Dans le Yémen des années 2000, c'étaient là deux contraintes incontournables du travail de terrain. En me présentant comme non-croyant (comme c'était le cas à l'époque), je déclenchais un certain nombre de fantasmes et faisais déboucher l'interaction sur un gouffre : le soupçon que je pourrais égorger père et mère, du simple fait de ne pas connaître Dieu. Ou plus vraisemblablement peut-être (parce que les Yéménites regardaient les télévisions satellitaires…), une absence totale de morale sexuelle. L'hôte occidental masculin devait être pris au sérieux, tant qu'aucune objection n'était levée à sa qualité d'homme. L'ordre post-colonial était ainsi conçu, avec un fusible.

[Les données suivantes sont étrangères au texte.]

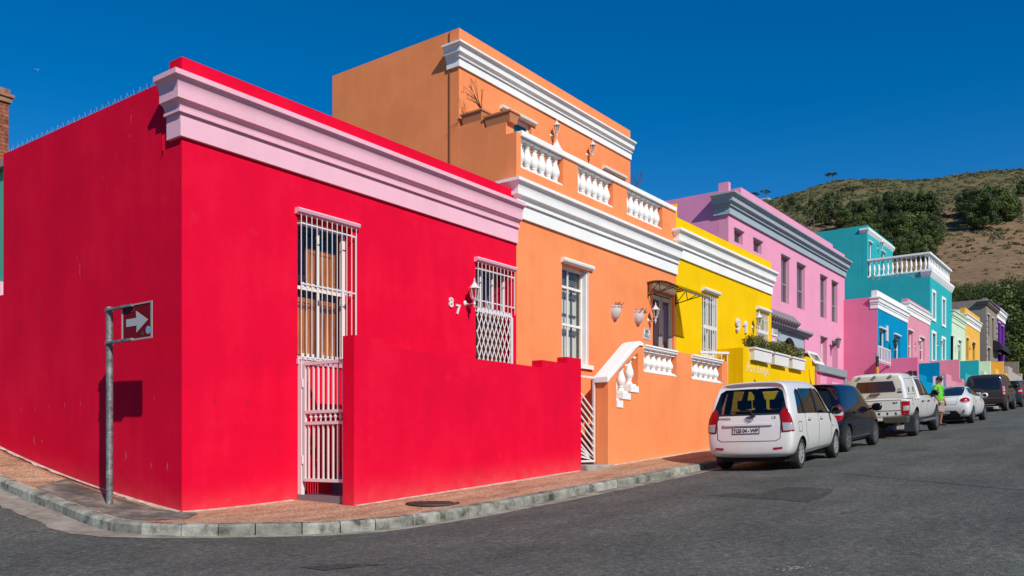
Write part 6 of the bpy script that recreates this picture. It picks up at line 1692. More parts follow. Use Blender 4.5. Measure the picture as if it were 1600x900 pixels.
# ------------------------------------------------------------------ trees
def pine_mesh(seed, h, w, mat, leaf=0.42, dens=34, low=0.10, nclump=40):
    r = np.random.default_rng(seed)
    cs, rad = [], []
    for i in range(nclump):
        t = r.random()
        z = h*(low+(0.97-low)*t)
        env = w*0.5*math.sin(math.pi*min(1, 0.18+0.80*t))**0.7*(1.0-0.35*t)
        a = r.random()*2*math.pi; q = env*math.sqrt(r.random())*0.95
        cs.append((q*math.cos(a), q*math.sin(a), z)); rad.append(w*(0.11+0.09*r.random()))
    v, f = leaves(r, cs, rad, dens, leaf, 0.8)
    segs = [((0, 0, -0.6), (0.1, 0.05, h*0.45), 0.22*h/9, 0.15*h/9), ((0.1, 0.05, h*0.45), (0.0, 0.1, h*0.85), 0.15*h/9, 0.05)]
    for c in cs[::5]:
        z0 = c[2]-h*0.08; segs.append(((0.05, 0.05, max(h*0.1, z0)), (c[0]*0.8, c[1]*0.8, c[2]), 0.07, 0.03))
    return mesh_from('crown', v, f, mat), limb_mesh('trunk', segs)
def umbrella_mesh(seed, h, w, mat):
    r = np.random.default_rng(seed)
    cs, rad = [], []
    for i in range(26):
        a = r.random()*2*math.pi; q = w*0.5*math.sqrt(r.random())
        cs.append((q*math.cos(a), q*math.sin(a), h*(0.86+0.07*r.random())-0.06*h*(q/(w*0.5))**2)); rad.append(w*(0.09+0.05*r.random()))
    v, f = leaves(r, cs, rad, 30, 0.42, 0.55)
    segs = [((0, 0, -0.6), (0.2, 0, h*0.45), 0.26, 0.18), ((0.2, 0, h*0.45), (0.1, 0.1, h*0.72), 0.18, 0.12)]
    for c in cs[::3]: segs.append(((0.15, 0.05, h*(0.5+0.2*r.random())), c, 0.09, 0.03))
    return mesh_from('crown', v, f, mat), limb_mesh('trunk', segs)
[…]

Les auteurs sur le Yémen, en général, ne manquent pas d'évoquer ces deux contraintes, qui relèvent presque du lieu commun, quelque part dans l'introduction de leur ouvrage. Mais ils ne sont pas très bavards quant à la manière dont ils les ont surmontés2). On reste en général dans l'anecdote, pour retomber très vite dans la posture du narrateur omniscient, l'écriture au présent anthropologique (les Yéménites font ceci et cela, parce que c'est leur culture…).
Dans mon travail, c'est exactement l'inverse. Je ne fais aucun mystère de ma conversion à l'islam, à un certain stade de ma recherche (septembre 2007, soit plutôt vers la fin), et de la manière dont cet épilogue clôt toute possibilité d'observation - on ne peut pas à la fois se prosterner front contre terre et tenir son carnet de terrain. Je ne fais pas mystère non plus d'une interaction sexuelle, survenue également à un moment bien précis (octobre 2003, soit m'arracher à mon premier terrain pour un premier passage à l'écriture), ni des implications pour ma démarche ultérieure (juin 2004, au moment où se pose la question du retour sur place). Ces trois dates me permettent d'être absolument transparent - aussi parce que j'assume les relations sous-jacentes, avec mes interlocuteurs comme avec Dieu - d'aller jusqu'au bout dans l'analyse des contraintes de l'observation - ce que je gagne en liberté dans l'analyse.
Cela me vaut souvent de m'entendre dire : « Dans ta recherche, tu ne parles que de toi… ». Il est vrai que je n'installe pas mon lecteur dans un fauteuil de spectateur, je ne lui vends pas une expérience immersive “technologie IMAX”… Je lui parle plutôt de la relation que nous entretenons, du simple fait qu'il me lit, et de celle que j'entretiens parallèlement avec mes interlocuteurs, aujourd'hui plongés dans la guerre.
Dans mon enfance, je me souviens être allé à la Géode, où l'on éclairait un instant les coulisses avant la projection. Apparaissait alors la gigantesque sphère de béton, parcourue de poutrelles d'acier, derrière la toile partiellement translucide de l'écran. C'est le moment que je préférais : plus encore que le film lui-même, m'apercevoir qu'il n'était qu'illusion, ce qui déclenchait chez moi un profond sentiment de liberté. Mais je conçois aussi très bien ce que cette expérience peut avoir de violent, ou de socialement inconvenant. C'est un déni contre lequel je ne peux pas lutter.
Quoi qu'il en soit, quand j'évoque le récit mythique de la Guerre de Troie, je pense aux sciences sociales : à cette guerre d'observation et de pensée, dont les contraintes très prosaïques sous-tendent entièrement notre vision du monde.